The chickadees are here, and scarlet tanagers gleam like living bits of fire among the tantalizing leaves. Pert little vireos hop inquisitively about you, and the bell note of the wood-thrush echoes from the hidden tree-top overhead. Perhaps, too, you may chance upon a downy brood of quail cuddling among the dry leaves; but, even though you should, you might pass them by unnoticed, except as a mildewed spot of fungus at the edge of a fallen log or tree-stump, perhaps. The loamy ground is shaded knee-deep with rank growth of wood plants. The mossy, speckled rock is set in a fringe of ferns. Palmate sprays of ginseng spread in mid-air a luxurious carpet of intermingled leaves, interspersed with yellow spikes of loosestrife and pale lilac blooms of crane’s-bill; and the poison-ivy, creeping like a snake around that marbled beech, has screened its hairy trunk beneath its three-cleft shiny leaves. The mountain-laurel, with its deep green foliage and showy clusters, peers above that rocky crag; and in the bog near by a thicket of wild azalea is crowned with a profusion of pink blossoms.

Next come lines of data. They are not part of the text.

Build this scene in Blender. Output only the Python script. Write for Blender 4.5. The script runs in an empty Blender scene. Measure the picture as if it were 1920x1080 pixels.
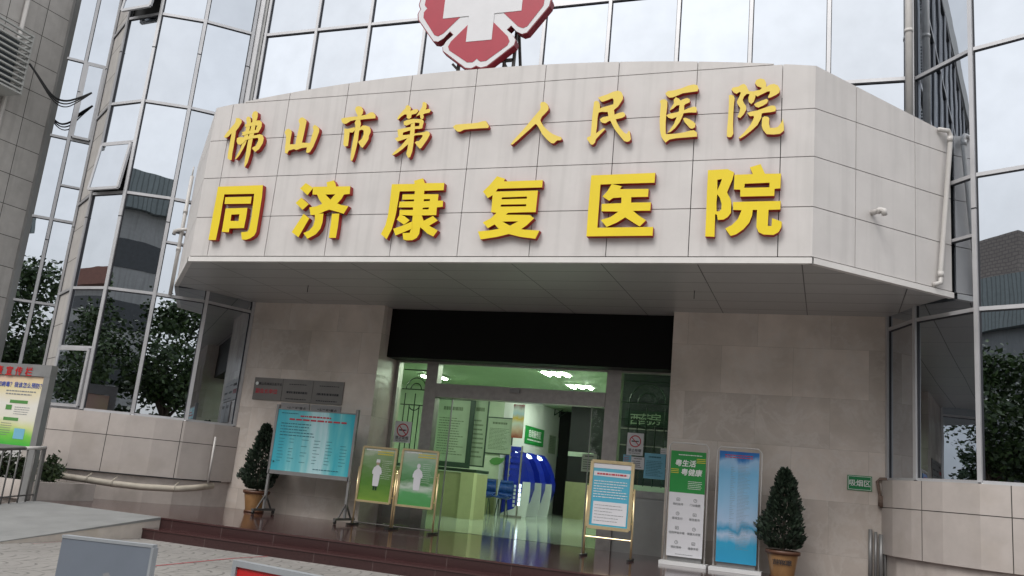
import bpy, bmesh, math, random
from mathutils import Vector, Matrix
from mathutils.geometry import tessellate_polygon
random.seed(7)
S = bpy.context.scene
COL = S.collection

# ------------------------------------------------------------------ camera
FOC, YAW, PIT, ROL = 1630.2, 0.36130754, -0.21841372, 0.09607654   # focal length in px of a 1920 px wide frame
CAM = Vector((0.0, 0.0, 1.31))
def _rot():
    cy, sy, cp, sp, cr, sr = math.cos(YAW), math.sin(YAW), math.cos(PIT), math.sin(PIT), math.cos(ROL), math.sin(ROL)
    Ry = Matrix(((cy, 0, sy), (0, 1, 0), (-sy, 0, cy)))
    Rp = Matrix(((1, 0, 0), (0, cp, -sp), (0, sp, cp)))
    Rr = Matrix(((cr, -sr, 0), (sr, cr, 0), (0, 0, 1)))
    return Rr @ Rp @ Ry
RM = _rot()
def _w(v): return Vector((v[0], v[2], -v[1]))
_right, _up, _back = _w(RM[0]), -_w(RM[1]), -_w(RM[2])
cd = bpy.data.cameras.new("camera"); cam = bpy.data.objects.new("camera", cd); COL.objects.link(cam)
cam.matrix_world = Matrix(((_right.x, _up.x, _back.x, CAM.x), (_right.y, _up.y, _back.y, CAM.y), (_right.z, _up.z, _back.z, CAM.z), (0, 0, 0, 1)))
cd.sensor_width = 36.0; cd.lens = FOC / 1920 * 36.0; cd.clip_start = 0.05; cd.clip_end = 1500
S.camera = cam
# measured from the photograph: where a sight line meets a plane of the place
def ray(px, py): return _w(RM.transposed() @ Vector((px - 960, py - 540, FOC)))
def aty(px, py, y): d = ray(px, py); return CAM + d * ((y - CAM.y) / d.y)
def atz(px, py, z): d = ray(px, py); return CAM + d * ((z - CAM.z) / d.z)
def atx(px, py, x): d = ray(px, py); return CAM + d * ((x - CAM.x) / d.x)

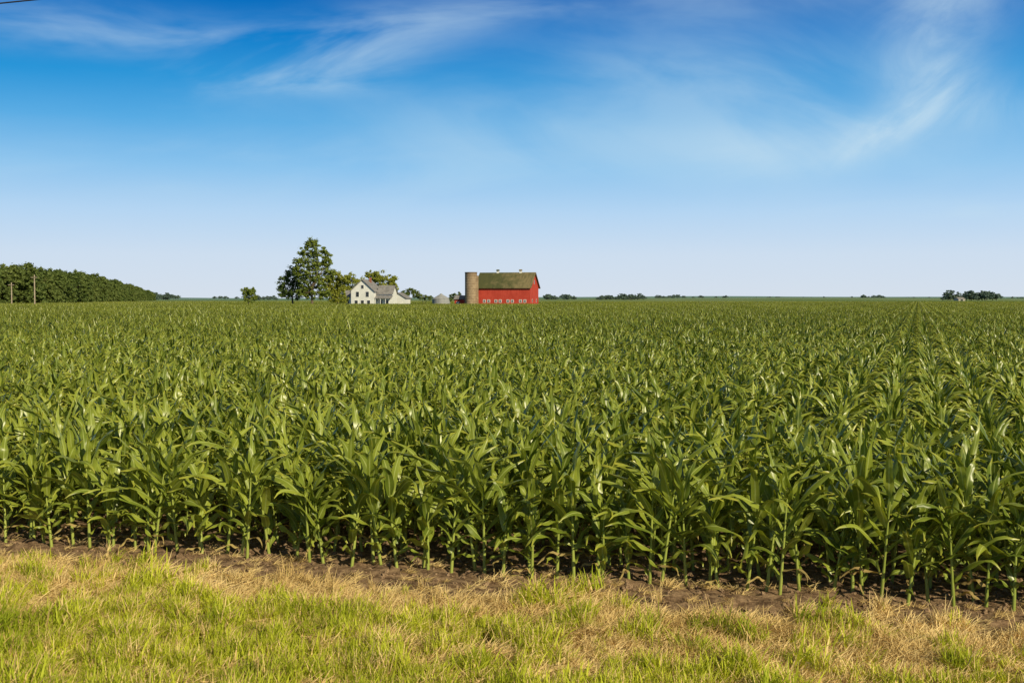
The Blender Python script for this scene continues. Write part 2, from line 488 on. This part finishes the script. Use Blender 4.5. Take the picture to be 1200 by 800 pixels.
def addg(x, y, i, s=1.0, zz=0.0):
    gp.append((x, y, gz(x, y)+zz)); grt.append((random.uniform(-.15, .15), random.uniform(-.15, .15), random.uniform(0, 6.283)))
    gs.append((s, s, s)); gidx.append(i)
for _ in range(34000):
    x = random.uniform(-8.8, 8.8); y = random.uniform(6.6, 16.5)
    s = sdist(x, y)
    if s < -0.2: continue
    n1 = mnoise.noise((x*0.7, y*0.7, 5)); n2 = mnoise.noise((x*2.3, y*2.3, 9)); n3 = mnoise.noise((x*6, y*6, 1))
    se = s + 0.35*n1 + 0.4*n2 + 0.35*n3 - 0.02*x
    if se < 0.98:
        if random.random() < 0.07: addg(x, y, random.randrange(4, 8), random.uniform(0.4, 0.8))
        continue
    if se < 1.35 and random.random() < 0.5: continue
    # more green to the left and near the road, drier to the right
    g = (se - 2.62 - 0.10*max(x, -3.5))*0.95 + n1*1.3 + n2*1.5 + n3*0.8
    pg = min(0.84, 1/(1+math.exp(-4.0*g)))
    clump = max(0.5, 1 + 1.1*n2 + 0.7*n3)
    if random.random() < pg:
        addg(x, y, random.randrange(0, 4), random.uniform(0.6, 1.15) * clump)
    else:
        if random.random() < 0.72: addg(x, y, random.randrange(4, 8), random.uniform(0.7, 1.15))
        else: addg(x, y, random.randrange(8, 11), random.uniform(0.5, 0.95)*clump)
for _ in range(240):
    x = random.uniform(-8, 8); y = random.uniform(7, 16); s = sdist(x, y)
    if 0.3 < s < 2.4 and mnoise.noise((x*0.9, y*0.9, 15)) > 0.1: addg(x, y, random.randrange(11, 13), random.uniform(0.3, 0.8))
scatter("roadside_grass", gp, grt, gs, gidx, gc)

# soil clods
M_CLOD = simple_mat("soil_clod", (0.14, 0.09, 0.055), (0.34, 0.235, 0.145), scale=2.0, rough=0.95, spec=0.05)
cm = []
for i in range(4):
    bm = bmesh.new(); bmesh.ops.create_icosphere(bm, subdivisions=2, radius=1.0)
    for v in bm.verts:
        k = 1 + 0.45*mnoise.noise(v.co*1.4 + Vector((i*7, 0, 0))) + 0.2*mnoise.noise(v.co*4 + Vector((0, i*5, 0)))
        v.co = Vector((v.co.x*k, v.co.y*k, v.co.z*k*0.6))
    me = bpy.data.meshes.new("clod_%d" % i); bm.to_mesh(me); bm.free(); me.materials.append(M_CLOD); cm.append(me)
cc = source_coll("clod_sources", cm)
cp, crt, cs, ci_ = [], [], [], []
for _ in range(18000):
    x = random.uniform(-8.8, 8.8); y = random.uniform(8.5, 17)
    s = sdist(x, y)
    if s < -2.2 or s > 1.8 or (s > 1.2 and random.random() < (s-1.2)*1.6): continue
    r = 0.006 + 0.035*random.random()**4
    cp.append((x, y, gz(x, y))); crt.append((random.random(), random.random(), random.uniform(0, 6.28))); cs.append((r, r, r)); ci_.append(random.randrange(4))
scatter("soil_clods", cp, crt, cs, ci_, cc)

# ------------------------------------------------------------------ trees
M_BARK = simple_mat("bark", (0.10, 0.075, 0.05), (0.17, 0.13, 0.09), scale=2.0, rough=0.9)
def tree_leaf(name, d, l, big=0.25):
    return leaf_mat(name, d, l, trans=0.3, rough=0.6, spec=0.2, big=big)
M_T1 = tree_leaf("cottonwood_leaves", (0.12, 0.17, 0.03), (0.25, 0.30, 0.06))
M_T2 = tree_leaf("maple_leaves", (0.065, 0.11, 0.03), (0.13, 0.18, 0.05))
M_T3 = tree_leaf("locust_leaves", (0.20, 0.24, 0.03), (0.34, 0.35, 0.06))
M_T4 = tree_leaf("forest_leaves", (0.070, 0.115, 0.028), (0.17, 0.21, 0.055), big=0.06)

def limb(V, Fq, MI, p0, p1, r0, r1, sides=6, segs=3, bend=0.3, rr=random):
    p0 = np.array(p0, float); p1 = np.array(p1, float)
    d = p1 - p0; L = np.linalg.norm(d); d = d/L
    u = np.cross(d, [0.3, 0.9, 0.1]); u /= np.linalg.norm(u); w = np.cross(d, u)
    off = (u*rr.uniform(-1, 1) + w*rr.uniform(-1, 1))*bend*L*0.2
    b0 = len(V)
    for k in range(segs+1):
        t = k/segs; c = p0 + (p1-p0)*t + off*math.sin(math.pi*t); r = r0 + (r1-r0)*t
        for q in range(sides):
            a = 2*math.pi*q/sides; V.append(tuple(c + (u*math.cos(a)+w*math.sin(a))*r))
    for k in range(segs):
        for q in range(sides):
            q2 = (q+1) % sides
            Fq.append((b0+k*sides+q, b0+k*sides+q2, b0+(k+1)*sides+q2, b0+(k+1)*sides+q)); MI.append(0)

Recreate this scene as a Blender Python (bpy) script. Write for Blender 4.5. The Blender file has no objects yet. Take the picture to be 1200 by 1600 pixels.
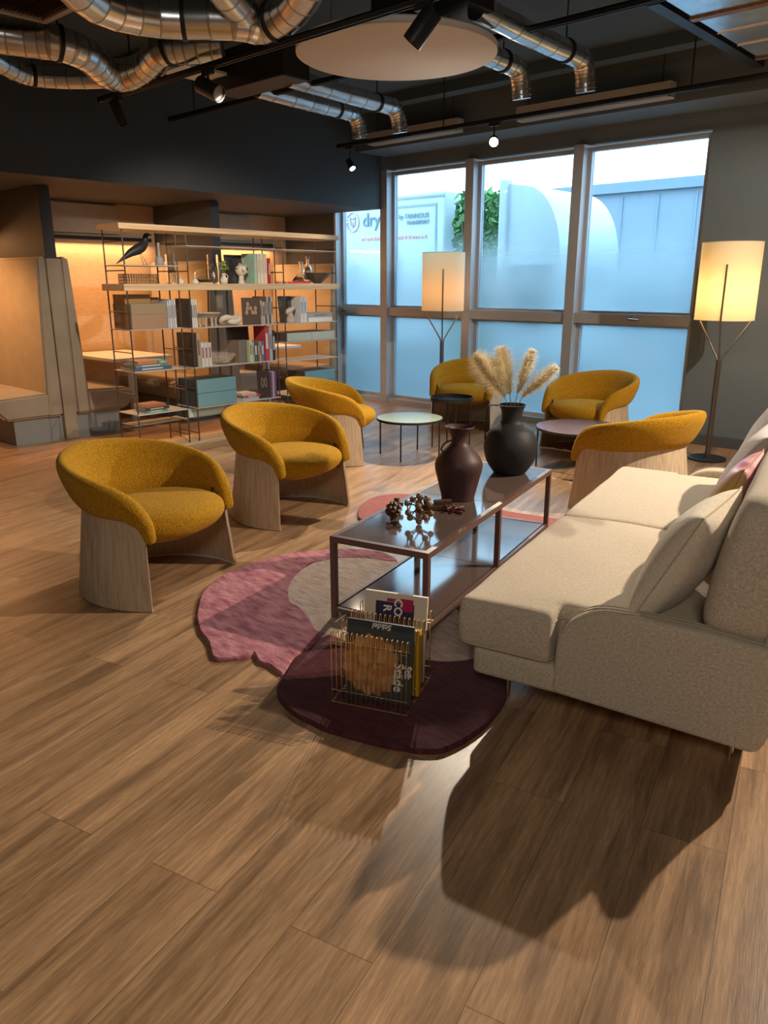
import bpy, bmesh, math, random
from math import sin, cos, pi, radians, sqrt, atan2
from mathutils import Vector, Matrix, noise as mnoise

random.seed(7)
C = bpy.context.scene.collection
S = bpy.context.scene

# ------------------------------------------------------------------ camera
cd = bpy.data.cameras.new('camera')
cam = bpy.data.objects.new('camera', cd)
C.objects.link(cam)
cam.location = (0, 0, 1.5)
cam.rotation_euler = (radians(90 - 16.6), 0, radians(42.7))
cd.sensor_fit = 'HORIZONTAL'
cd.sensor_width = 36.0
cd.lens = 36.0 * 1202 / 1200
cd.clip_start = 0.05
S.camera = cam

# ------------------------------------------------------------------ world, light, exposure
S.view_settings.view_transform = 'Standard'
S.view_settings.look = 'None'
S.view_settings.gamma = 1
S.view_settings.use_curve_mapping = False
S.view_settings.exposure = 0.0

w = bpy.data.worlds.new('sky')
S.world = w
w.use_nodes = True
wn = w.node_tree
wn.nodes['Background'].inputs[0].default_value = (0.78, 0.91, 1.0, 1)
wn.nodes['Background'].inputs[1].default_value = 9.0


def lamp(name, kind, loc, energy, color, aim=None, size=0.1, sizey=None, spot=None, blend=0.3):
    ld = bpy.data.lights.new(name, kind)
    ld.energy = energy
    ld.color = color
    if kind == 'AREA':
        ld.size = size
        if sizey:
            ld.shape = 'RECTANGLE'
            ld.size_y = sizey
    else:
        ld.shadow_soft_size = size
    if kind == 'SPOT':
        ld.spot_size = radians(spot)
        ld.spot_blend = blend
    o = bpy.data.objects.new(name, ld)
    C.objects.link(o)
    o.location = loc
    if aim is not None:
        d = Vector(aim) - Vector(loc)
        o.rotation_euler = d.to_track_quat('-Z', 'Y').to_euler()
    return o


WARM = (1.0, 0.80, 0.60)
# ceiling track spotlight near the window, out of frame on the right: throws the long sofa shadow
lamp('spot_light_sofa', 'SPOT', (0.1, 5.2, 2.95), 780, (1.0, 0.82, 0.63), aim=(-1.1, 3.5, 0), size=0.03, spot=104, blend=0.35)
# its neighbour on the same track, turned to the grey wall and floor lamp
lamp('spot_light_wall', 'SPOT', (0.3, 5.0, 2.90), 480, (1.0, 0.84, 0.68), aim=(-3.0, 7.1, 0.7), size=0.03, spot=62, blend=0.5)
# the bright spotlight seen above the window
lamp('spot_light_window', 'SPOT', (-4.25, 6.02, 2.63), 540, (1.0, 0.85, 0.67), aim=(-2.9, 3.0, 0.0), size=0.03, spot=96, blend=0.8)
# spotlight by the bulkhead
lamp('spot_light_corner', 'SPOT', (-6.05, 6.1, 2.62), 60, WARM, aim=(-5.6, 4.4, 0.2), size=0.03, spot=80, blend=0.5)
# spotlights of the near ceiling track
lamp('spot_light_table', 'SPOT', (-4.30, 3.27, 2.62), 230, (1.0, 0.86, 0.72), aim=(-6.4, 4.4, 1.0), size=0.03, spot=75, blend=0.6)
# unseen soft fill added behind the viewer to brighten sofa side and near floor
lamp('front_fill_light', 'SPOT', (1.0, -1.4, 3.1), 215, (1.0, 0.89, 0.77), aim=(-1.2, 2.2, 0.3), size=0.5, spot=110, blend=0.9)
# booth lamps: one warm strip under each wall panel rail and one small downlight in each soffit
for by in (2.55, 4.45, 6.33):
    o = lamp('booth_strip_light', 'AREA', (-8.58, by, 1.95), 17, (1.0, 0.47, 0.18), size=0.06, sizey=1.5)
    o.rotation_euler = (0, radians(-18), 0)
    lamp('booth_downlight', 'SPOT', (-7.85, by, 2.33), 95, (1.0, 0.47, 0.16), aim=(-8.0, by, 0.6), size=0.05, spot=112, blend=0.7)

# ------------------------------------------------------------------ materials
MATS = {}


def nodes_of(m):
    m.use_nodes = True
    return m.node_tree, m.node_tree.nodes['Principled BSDF']


def mat(name, col, rough=0.6, metal=0.0, bump=0.0, bscale=60, var=0.0, vscale=8, vstretch=(1, 1, 1),
        trans=0.0, ior=1.45, emit=None, estr=0.0, sheen=0.0, spec=0.5, alpha=None, bdist=0.004):
    if name in MATS:
        return MATS[name]
    m = bpy.data.materials.new(name)
    t, b = nodes_of(m)
    L = t.links.new
    b.inputs['Base Color'].default_value = (*col, 1)
    b.inputs['Roughness'].default_value = rough
    b.inputs['Metallic'].default_value = metal
    b.inputs['Specular IOR Level'].default_value = spec
    b.inputs['IOR'].default_value = ior
    b.inputs['Transmission Weight'].default_value = trans
    if sheen:
        b.inputs['Sheen Weight'].default_value = sheen
        b.inputs['Sheen Tint'].default_value = (*[min(1, c * 1.6 + .1) for c in col], 1)
    if emit:
        b.inputs['Emission Color'].default_value = (*emit, 1)
        b.inputs['Emission Strength'].default_value = estr
    tc = t.nodes.new('ShaderNodeTexCoord')
    mp = t.nodes.new('ShaderNodeMapping')
    mp.inputs['Scale'].default_value = vstretch
    L(tc.outputs['Object'], mp.inputs[0])
    if var or True:
        n = t.nodes.new('ShaderNodeTexNoise')
        n.inputs['Scale'].default_value = vscale
        n.inputs['Detail'].default_value = 4
        L(mp.outputs[0], n.inputs['Vector'])
        r = t.nodes.new('ShaderNodeMapRange')
        v = max(var, 0.02)
        r.inputs['From Min'].default_value = 0.3
        r.inputs['From Max'].default_value = 0.7
        r.inputs['To Min'].default_value = 1 - v
        r.inputs['To Max'].default_value = 1 + v
        L(n.outputs[0], r.inputs[0])
        x = t.nodes.new('ShaderNodeVectorMath')
        x.operation = 'SCALE'
        x.inputs[0].default_value = col
        L(r.outputs[0], x.inputs['Scale'])
        L(x.outputs[0], b.inputs['Base Color'])
    if bump:
        n2 = t.nodes.new('ShaderNodeTexNoise')
        n2.inputs['Scale'].default_value = bscale
        n2.inputs['Detail'].default_value = 3
        L(tc.outputs['Object'], n2.inputs['Vector'])
        bp = t.nodes.new('ShaderNodeBump')
        bp.inputs['Strength'].default_value = bump
        bp.inputs['Distance'].default_value = bdist
        L(n2.outputs[0], bp.inputs['Height'])
        L(bp.outputs[0], b.inputs['Normal'])
    MATS[name] = m
    return m


def floor_mat():
    m = bpy.data.materials.new('oak_vinyl_planks')
    t, b = nodes_of(m)
    N = t.nodes.new
    L = t.links.new
    tc = N('ShaderNodeTexCoord')
    mp = N('ShaderNodeMapping')
    mp.inputs['Rotation'].default_value = (0, 0, radians(-(90 + 14.5)))
    L(tc.outputs['Object'], mp.inputs[0])

    def brick(c1, c2, mortar, ms):
        k = N('ShaderNodeTexBrick')
        k.inputs['Color1'].default_value = c1
        k.inputs['Color2'].default_value = c2
        k.inputs['Mortar'].default_value = mortar
        k.inputs['Scale'].default_value = 1
        k.inputs['Mortar Size'].default_value = ms
        k.inputs['Mortar Smooth'].default_value = 0.2
        k.inputs['Brick Width'].default_value = 1.22
        k.inputs['Row Height'].default_value = 0.228
        k.offset = 0.37
        k.offset_frequency = 2
        k.squash = 1
        L(mp.outputs[0], k.inputs['Vector'])
        return k
    bk = brick((0, 0, 0, 1), (1, 1, 1, 1), (0.5, 0.5, 0.5, 1), 0.0)
    seam = brick((1, 1, 1, 1), (1, 1, 1, 1), (0, 0, 0, 1), 0.0012)
    # per plank shift of the grain
    sh = N('ShaderNodeVectorMath')
    sh.operation = 'SCALE'
    L(bk.outputs['Color'], sh.inputs[0])
    sh.inputs['Scale'].default_value = 7.0
    ad = N('ShaderNodeVectorMath')
    ad.operation = 'ADD'
    L(mp.outputs[0], ad.inputs[0])
    L(sh.outputs[0], ad.inputs[1])
    st = N('ShaderNodeVectorMath')
    st.operation = 'MULTIPLY'
    st.inputs[1].default_value = (1.0, 9.0, 1.0)
    L(ad.outputs[0], st.inputs[0])
    n1 = N('ShaderNodeTexNoise')
    n1.inputs['Scale'].default_value = 1.6
    n1.inputs['Detail'].default_value = 6
    n1.inputs['Distortion'].default_value = 0.6
    L(st.outputs[0], n1.inputs['Vector'])
    st2 = N('ShaderNodeVectorMath')
    st2.operation = 'MULTIPLY'
    st2.inputs[1].default_value = (5.0, 60.0, 1.0)
    L(ad.outputs[0], st2.inputs[0])
    n2 = N('ShaderNodeTexNoise')
    n2.inputs['Scale'].default_value = 2.4
    n2.inputs['Detail'].default_value = 7
    n2.inputs['Distortion'].default_value = 1.0
    L(st2.outputs[0], n2.inputs['Vector'])
    # cathedral rings
    st3 = N('ShaderNodeVectorMath')
    st3.operation = 'MULTIPLY'
    st3.inputs[1].default_value = (0.8, 6.0, 1.0)
    L(ad.outputs[0], st3.inputs[0])
    wv = N('ShaderNodeTexWave')
    wv.wave_type = 'RINGS'
    wv.inputs['Scale'].default_value = 2.2
    wv.inputs['Distortion'].default_value = 7.0
    wv.inputs['Detail'].default_value = 3
    wv.inputs['Detail Scale'].default_value = 0.8
    L(st3.outputs[0], wv.inputs['Vector'])
    cr = N('ShaderNodeValToRGB')
    cr.color_ramp.elements[0].position = 0.33
    cr.color_ramp.elements[0].color = (0.24, 0.144, 0.076, 1)
    cr.color_ramp.elements[1].position = 0.66
    cr.color_ramp.elements[1].color = (0.50, 0.31, 0.168, 1)
    e = cr.color_ramp.elements.new(0.48)
    e.color = (0.385, 0.232, 0.124, 1)
    L(n1.outputs[0], cr.inputs[0])
    g = N('ShaderNodeMapRange')
    g.inputs['From Min'].default_value = 0.35
    g.inputs['From Max'].default_value = 0.7
    g.inputs['To Min'].default_value = 0.78
    g.inputs['To Max'].default_value = 1.16
    L(n2.outputs[0], g.inputs[0])
    pv = N('ShaderNodeMapRange')
    pv.inputs['To Min'].default_value = 0.84
    pv.inputs['To Max'].default_value = 1.12
    L(bk.outputs['Color'], pv.inputs[0])
    wr = N('ShaderNodeMapRange')
    wr.inputs['To Min'].default_value = 0.93
    wr.inputs['To Max'].default_value = 1.05
    L(wv.outputs[0], wr.inputs[0])
    m1 = N('ShaderNodeMath'); m1.operation = 'MULTIPLY'
    L(g.outputs[0], m1.inputs[0]); L(pv.outputs[0], m1.inputs[1])
    m2 = N('ShaderNodeMath'); m2.operation = 'MULTIPLY'
    L(m1.outputs[0], m2.inputs[0]); L(wr.outputs[0], m2.inputs[1])
    sm = N('ShaderNodeMapRange')
    sm.inputs['To Min'].default_value = 0.45
    sm.inputs['To Max'].default_value = 1.0
    L(seam.outputs['Color'], sm.inputs[0])
    m3 = N('ShaderNodeMath'); m3.operation = 'MULTIPLY'
    L(m2.outputs[0], m3.inputs[0]); L(sm.outputs[0], m3.inputs[1])
    sc = N('ShaderNodeVectorMath'); sc.operation = 'SCALE'
    L(cr.outputs[0], sc.inputs[0]); L(m3.outputs[0], sc.inputs['Scale'])
    L(sc.outputs[0], b.inputs['Base Color'])
    b.inputs['Roughness'].default_value = 0.33
    b.inputs['Specular IOR Level'].default_value = 0.55
    bp = N('ShaderNodeBump')
    bp.inputs['Strength'].default_value = 0.12
    bp.inputs['Distance'].default_value = 0.002
    L(n2.outputs[0], bp.inputs['Height'])
    L(bp.outputs[0], b.inputs['Normal'])
    return m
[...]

Out in the swamp meadow the tall clumps of boneset show their dull white crests, and the blue flowers of the flag, the mint, and pickerel weed deck the borders of the lily pond. The waddling geese let off their shrieking calliopes as they sail out into the stream, or browse with nodding twitch along the grassy bank. Swarms of yellow butterflies disgrace their kind as they huddle around the greenish mud-holes, and we hear on every side the “z-zip, z-zip,” amidst the din of a thousand crickets and singing locusts among the reeds and rushes. The meadows roll and swell in billowy waves, bearing like a white-speckled foam upon their crests a sea of daisies, with here and there a floating patch of crimson clover, or a golden haze of butter-cups. Rising suddenly from the tall grass near by, the gushing brimful bobolink crowds a half-hour’s song into a brief pell-mell rapture, beating time in mid-air with his trembling wings, and alighting on the tall fence-rail to regain his breath. A coy meadow-lark shows his yellow-breast and crescent above the windrow yonder, and we hear the ringing beats of whetted scythes, and see the mowers cut their circling swath.
Mowing! Why, how is this? This surely is not Spring. But even thus the Springtime leads us into Summer. No eye can mark the soft transition, and ere we are aware the sweet fragrance of the new-mown hay breathes its perfumed whisper, “Behold, the Spring has fled!”